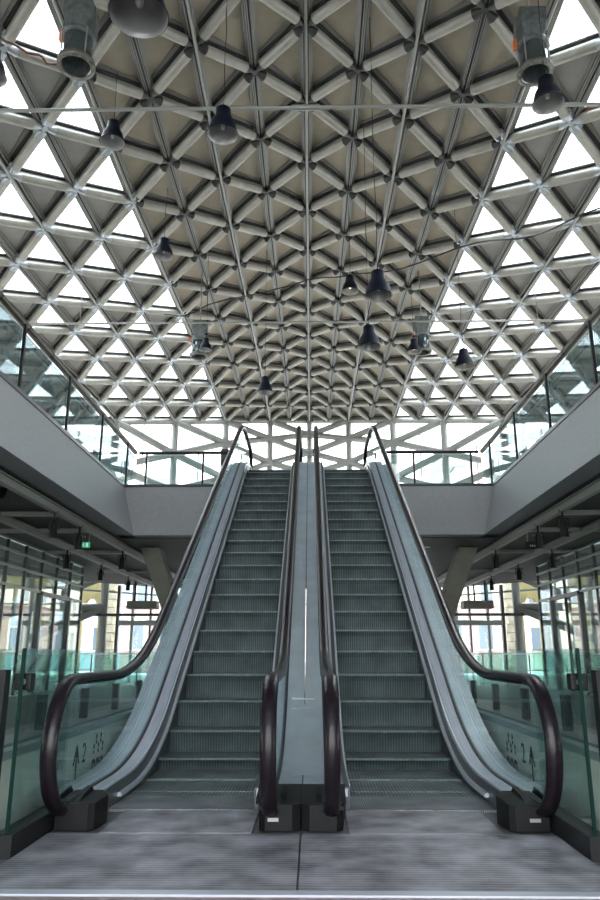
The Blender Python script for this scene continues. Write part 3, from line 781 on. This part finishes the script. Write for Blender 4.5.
mb = MB(); mb.box(-.15, .15, -.03, .03, -.06, .06, 'black'); lpart(mb, 'panel', t)
mb = MB(); 
for i in range(5): mb.box(-.09+i*.037, -.066+i*.037, -.033, -.031, -.03, .0+.008*(i % 2), 'white_plate')
lpart(mb, 'marking', t)
mb = MB(); mb.tube((-.12, 0, .06), (-.12, 0, .40), .006, 'pipe', 6); mb.tube((.12, 0, .06), (.12, 0, .40), .006, 'pipe', 6); lpart(mb, 'hanger', t)

# ------------------------------------------------------------------ glazed side walls of the lower storey
def curtain(s, nm):
    w = tag(empty(nm, (s*6, 11, 0)), kind='structure'); mir = s < 0
    ys = [1.6+1.0*k for k in range(19)]       # 1.6 .. 19.6
    for y in ys:
        mb = MB(); mb.box(5.97, 6.03, y-.02, y+.02, 0, SB-.02, 'frame'); mb.build('mullion', w, mirror=mir)
    for z in (.02, 2.18, 2.56, 2.86, SB-.05):
        mb = MB(); mb.box(5.965, 6.035, ys[0], ys[-1], z-.02, z+.025, 'frame_l'); mb.build('transom', w, mirror=mir)
    for a, b in zip(ys[:-1], ys[1:]):
        mb = MB()
        for z0_, z1_ in ((.05, 2.16), (2.21, 2.54), (2.59, 2.84), (2.89, SB-.08)): mb.box(5.995, 6.005, a+.02, b-.02, z0_, z1_, 'wall_glass')
        mb.build('glass_pane', w, mirror=mir)
    d = tag(empty('door_1' if s < 0 else 'door_2', (s*6, 17.1, 0)), kind='structure')
    mb = MB()
    mb.box(5.94, 6.06, 16.55, 16.65, 0, 2.2, 'frame'); mb.box(5.94, 6.06, 18.55, 18.65, 0, 2.2, 'frame'); mb.box(5.94, 6.06, 16.55, 18.65, 2.12, 2.2, 'frame')
    mb.build('door_frame', d, mirror=mir)
    mb = MB(); mb.tube((5.88, 18.3, .9), (5.88, 18.3, 1.3), .02, 'blackmetal', 8); mb.build('door_handle', d, mirror=mir)
curtain(-1, 'wall_glazed_left'); curtain(1, 'wall_glazed_right')

# teal glass barriers across the back of the ground floor
for s, w in ((-1, 'left'), (1, 'right')):
    t = thing('glass_balustrade', 'teal glass balustrade across the %s back of the ground floor' % w, 'balustrade', (s*6, 21.5, 0)); mir = s < 0
    mb = MB(); mb.bar((1.6, 21.5, .86), (11.4, 21.5, .86), .05, .035, 'bright'); mb.build('top_rail', t, mirror=mir)
    mb = MB(); mb.bar((1.6, 21.5, .42), (11.4, 21.5, .42), .03, .03, 'frame_l'); mb.build('mid_rail', t, mirror=mir)
    x = 1.6
    while x < 11.5:
        mb = MB(); mb.box(x-.018, x+.018, 21.49, 21.53, 0, .84, 'frame'); mb.build('post', t, mirror=mir)
        if x < 11: 
            mb = MB(); mb.box(x+.03, x+.62, 21.495, 21.505, .06, .83, 'teal_glass'); mb.build('glass_panel', t, mirror=mir)
        x += .65
    continue
    t = thing('glass_balustrade', 'nearer teal glass balustrade along the %s ground-floor walkway' % w, 'balustrade', (s*3.6, 12.5, 0))
    mb = MB(); mb.bar((2.0, 13.5, .84), (5.8, 13.5, .84), .04, .03, 'frame_l'); mb.build('top_rail', t, mirror=mir)
    x = 2.0
    while x < 5.85:
        mb = MB(); mb.box(x-.015, x+.015, 13.49, 13.52, 0, .83, 'frame'); mb.build('post', t, mirror=mir)
        if x < 5.1:
            mb = MB(); mb.box(x+.02, x+.93, 13.495, 13.505, .08, .82, 'teal_glass'); mb.build('glass_panel', t, mirror=mir)
        x += .95

# ------------------------------------------------------------------ old stone portals and glazed entrance behind the hall
def portal(x, y, rot, w, label):
    t = thing('stone_archway', label, 'stone archway', (x, y, 0), rz=rot)
    hw, H, ow, oh = w/2, 4.4, w*.24, 2.95
    for sx in (-1, 1):
        mb = MB(); mb.box(min(sx*ow, sx*hw), max(sx*ow, sx*hw), -.25, .25, 0, H, 'stone')
        z = .1
        k = 0
        while z < H-.3:
            e = .10 if k % 2 else .02
            mb.box(min(sx*(hw-.22), sx*(hw+e)), max(sx*(hw-.22), sx*(hw+e)), -.29, .29, z, z+.27, 'stone_pale'); z += .31; k += 1
        lpart(mb, 'jamb', t)
    mb = MB(); mb.prism([(-ow, oh-.35), (-ow*.35, oh), (ow*.35, oh), (ow, oh-.35), (ow, H), (-ow, H)], 'y', -.25, .25, 'stone'); lpart(mb, 'arch_head', t)
    mb = MB()
    for sx in (-1, 1): mb.bar((sx*(ow-.05), -.28, 0), (sx*(ow-.05), -.28, oh-.35), .10, .08, 'stone', up=(0,1,0)); mb.bar((sx*(ow-.05), -.28, oh-.36), (sx*ow*.3, -.28, oh-.02), .08, .10, 'stone', up=(0,1,0))
    mb.bar((-ow*.35, -.28, oh-.03), (ow*.35, -.28, oh-.03), .08, .10, 'stone'); lpart(mb, 'moulding', t)
    return t
for s, w in ((-1, 'left'), (1, 'right')):
    portal(s*8.3, 28.6, 0, 1.7, '%s pale yellow stone archway with quoins behind the end of the glazed wall' % w)
    portal(s*10.2, 26.4, -s*.5, 2.0, '%s yellow stone archway seen through the glazed side wall' % w)
    # glazed vestibule
    t = thing('entrance_screen', '%s glazed entrance screen with slim grey frames at the back' % w, 'glazed screen', (s*4, 25.3, 0)); mir = s < 0
    for x, wd, k in ((2.0, .08, 'frame_l'), (3.3, .06, 'frame'), (4.6, .09, 'frame_l'), (5.35, .05, 'frame'), (5.95, .08, 'frame_l'), (6.45, .10, 'frame')):
        mb = MB(); mb.box(x-wd/2, x+wd/2, 25.2, 25.4, 0, SB-.03, k); mb.build('frame_post', t, mirror=mir)
    mb = MB(); mb.box(1.6, 7.9, 25.12, 25.19, 2.08, 2.17, 'frame'); mb.build('frame_rail', t, mirror=mir)
    mb = MB(); mb.box(2.0, 6.4, 25.1, 25.5, 1.78, 1.94, 'frame_l'); mb.build('door_head', t, mirror=mir)
    for a, b in ((2.05, 3.26), (3.34, 4.54), (4.66, 5.32), (5.38, 5.9)):
        mb = MB(); mb.box(a, b, 25.29, 25.30, .03, 2.04, 'clear'); mb.build('glass_pane', t, mirror=mir)
    mb = MB(); mb.box(4.9, 5.85, 23.9, 24.4, 2.26, 2.50, 'column'); mb.tube((5.3, 24.15, 2.5), (5.3, 24.15, SB-.02), .03, 'blackmetal'); mb.tube((5.65, 24.15, 2.5), (5.65, 24.15, SB-.02), .03, 'blackmetal')
    tag(mb.build('air_curtain', mirror=mir), '%s box-shaped grey air curtain hanging above the entrance' % w, 'air curtain')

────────

## Task statement
Copy the whole listing above word for word but do not carry over the pictures.

## Task solution
The Blender Python script for this scene continues. Write part 3, from line 781 on. This part finishes the script. Write for Blender 4.5.
mb = MB(); mb.box(-.15, .15, -.03, .03, -.06, .06, 'black'); lpart(mb, 'panel', t)
mb = MB(); 
for i in range(5): mb.box(-.09+i*.037, -.066+i*.037, -.033, -.031, -.03, .0+.008*(i % 2), 'white_plate')
lpart(mb, 'marking', t)
mb = MB(); mb.tube((-.12, 0, .06), (-.12, 0, .40), .006, 'pipe', 6); mb.tube((.12, 0, .06), (.12, 0, .40), .006, 'pipe', 6); lpart(mb, 'hanger', t)

# ------------------------------------------------------------------ glazed side walls of the lower storey
def curtain(s, nm):
    w = tag(empty(nm, (s*6, 11, 0)), kind='structure'); mir = s < 0
    ys = [1.6+1.0*k for k in range(19)]       # 1.6 .. 19.6
    for y in ys:
        mb = MB(); mb.box(5.97, 6.03, y-.02, y+.02, 0, SB-.02, 'frame'); mb.build('mullion', w, mirror=mir)
    for z in (.02, 2.18, 2.56, 2.86, SB-.05):
        mb = MB(); mb.box(5.965, 6.035, ys[0], ys[-1], z-.02, z+.025, 'frame_l'); mb.build('transom', w, mirror=mir)
    for a, b in zip(ys[:-1], ys[1:]):
        mb = MB()
        for z0_, z1_ in ((.05, 2.16), (2.21, 2.54), (2.59, 2.84), (2.89, SB-.08)): mb.box(5.995, 6.005, a+.02, b-.02, z0_, z1_, 'wall_glass')
        mb.build('glass_pane', w, mirror=mir)
    d = tag(empty('door_1' if s < 0 else 'door_2', (s*6, 17.1, 0)), kind='structure')
    mb = MB()
    mb.box(5.94, 6.06, 16.55, 16.65, 0, 2.2, 'frame'); mb.box(5.94, 6.06, 18.55, 18.65, 0, 2.2, 'frame'); mb.box(5.94, 6.06, 16.55, 18.65, 2.12, 2.2, 'frame')
    mb.build('door_frame', d, mirror=mir)
    mb = MB(); mb.tube((5.88, 18.3, .9), (5.88, 18.3, 1.3), .02, 'blackmetal', 8); mb.build('door_handle', d, mirror=mir)
curtain(-1, 'wall_glazed_left'); curtain(1, 'wall_glazed_right')

# teal glass barriers across the back of the ground floor
for s, w in ((-1, 'left'), (1, 'right')):
    t = thing('glass_balustrade', 'teal glass balustrade across the %s back of the ground floor' % w, 'balustrade', (s*6, 21.5, 0)); mir = s < 0
    mb = MB(); mb.bar((1.6, 21.5, .86), (11.4, 21.5, .86), .05, .035, 'bright'); mb.build('top_rail', t, mirror=mir)
    mb = MB(); mb.bar((1.6, 21.5, .42), (11.4, 21.5, .42), .03, .03, 'frame_l'); mb.build('mid_rail', t, mirror=mir)
    x = 1.6
    while x < 11.5:
        mb = MB(); mb.box(x-.018, x+.018, 21.49, 21.53, 0, .84, 'frame'); mb.build('post', t, mirror=mir)
        if x < 11: 
            mb = MB(); mb.box(x+.03, x+.62, 21.495, 21.505, .06, .83, 'teal_glass'); mb.build('glass_panel', t, mirror=mir)
        x += .65
    continue
    t = thing('glass_balustrade', 'nearer teal glass balustrade along the %s ground-floor walkway' % w, 'balustrade', (s*3.6, 12.5, 0))
    mb = MB(); mb.bar((2.0, 13.5, .84), (5.8, 13.5, .84), .04, .03, 'frame_l'); mb.build('top_rail', t, mirror=mir)
    x = 2.0
    while x < 5.85:
        mb = MB(); mb.box(x-.015, x+.015, 13.49, 13.52, 0, .83, 'frame'); mb.build('post', t, mirror=mir)
        if x < 5.1:
            mb = MB(); mb.box(x+.02, x+.93, 13.495, 13.505, .08, .82, 'teal_glass'); mb.build('glass_panel', t, mirror=mir)
        x += .95

# ------------------------------------------------------------------ old stone portals and glazed entrance behind the hall
def portal(x, y, rot, w, label):
    t = thing('stone_archway', label, 'stone archway', (x, y, 0), rz=rot)
    hw, H, ow, oh = w/2, 4.4, w*.24, 2.95
    for sx in (-1, 1):
        mb = MB(); mb.box(min(sx*ow, sx*hw), max(sx*ow, sx*hw), -.25, .25, 0, H, 'stone')
        z = .1
        k = 0
        while z < H-.3:
            e = .10 if k % 2 else .02
            mb.box(min(sx*(hw-.22), sx*(hw+e)), max(sx*(hw-.22), sx*(hw+e)), -.29, .29, z, z+.27, 'stone_pale'); z += .31; k += 1
        lpart(mb, 'jamb', t)
    mb = MB(); mb.prism([(-ow, oh-.35), (-ow*.35, oh), (ow*.35, oh), (ow, oh-.35), (ow, H), (-ow, H)], 'y', -.25, .25, 'stone'); lpart(mb, 'arch_head', t)
    mb = MB()
    for sx in (-1, 1): mb.bar((sx*(ow-.05), -.28, 0), (sx*(ow-.05), -.28, oh-.35), .10, .08, 'stone', up=(0,1,0)); mb.bar((sx*(ow-.05), -.28, oh-.36), (sx*ow*.3, -.28, oh-.02), .08, .10, 'stone', up=(0,1,0))
    mb.bar((-ow*.35, -.28, oh-.03), (ow*.35, -.28, oh-.03), .08, .10, 'stone'); lpart(mb, 'moulding', t)
    return t
for s, w in ((-1, 'left'), (1, 'right')):
    portal(s*8.3, 28.6, 0, 1.7, '%s pale yellow stone archway with quoins behind the end of the glazed wall' % w)
    portal(s*10.2, 26.4, -s*.5, 2.0, '%s yellow stone archway seen through the glazed side wall' % w)
    # glazed vestibule
    t = thing('entrance_screen', '%s glazed entrance screen with slim grey frames at the back' % w, 'glazed screen', (s*4, 25.3, 0)); mir = s < 0
    for x, wd, k in ((2.0, .08, 'frame_l'), (3.3, .06, 'frame'), (4.6, .09, 'frame_l'), (5.35, .05, 'frame'), (5.95, .08, 'frame_l'), (6.45, .10, 'frame')):
        mb = MB(); mb.box(x-wd/2, x+wd/2, 25.2, 25.4, 0, SB-.03, k); mb.build('frame_post', t, mirror=mir)
    mb = MB(); mb.box(1.6, 7.9, 25.12, 25.19, 2.08, 2.17, 'frame'); mb.build('frame_rail', t, mirror=mir)
    mb = MB(); mb.box(2.0, 6.4, 25.1, 25.5, 1.78, 1.94, 'frame_l'); mb.build('door_head', t, mirror=mir)
    for a, b in ((2.05, 3.26), (3.34, 4.54), (4.66, 5.32), (5.38, 5.9)):
        mb = MB(); mb.box(a, b, 25.29, 25.30, .03, 2.04, 'clear'); mb.build('glass_pane', t, mirror=mir)
    mb = MB(); mb.box(4.9, 5.85, 23.9, 24.4, 2.26, 2.50, 'column'); mb.tube((5.3, 24.15, 2.5), (5.3, 24.15, SB-.02), .03, 'blackmetal'); mb.tube((5.65, 24.15, 2.5), (5.65, 24.15, SB-.02), .03, 'blackmetal')
    tag(mb.build('air_curtain', mirror=mir), '%s box-shaped grey air curtain hanging above the entrance' % w, 'air curtain')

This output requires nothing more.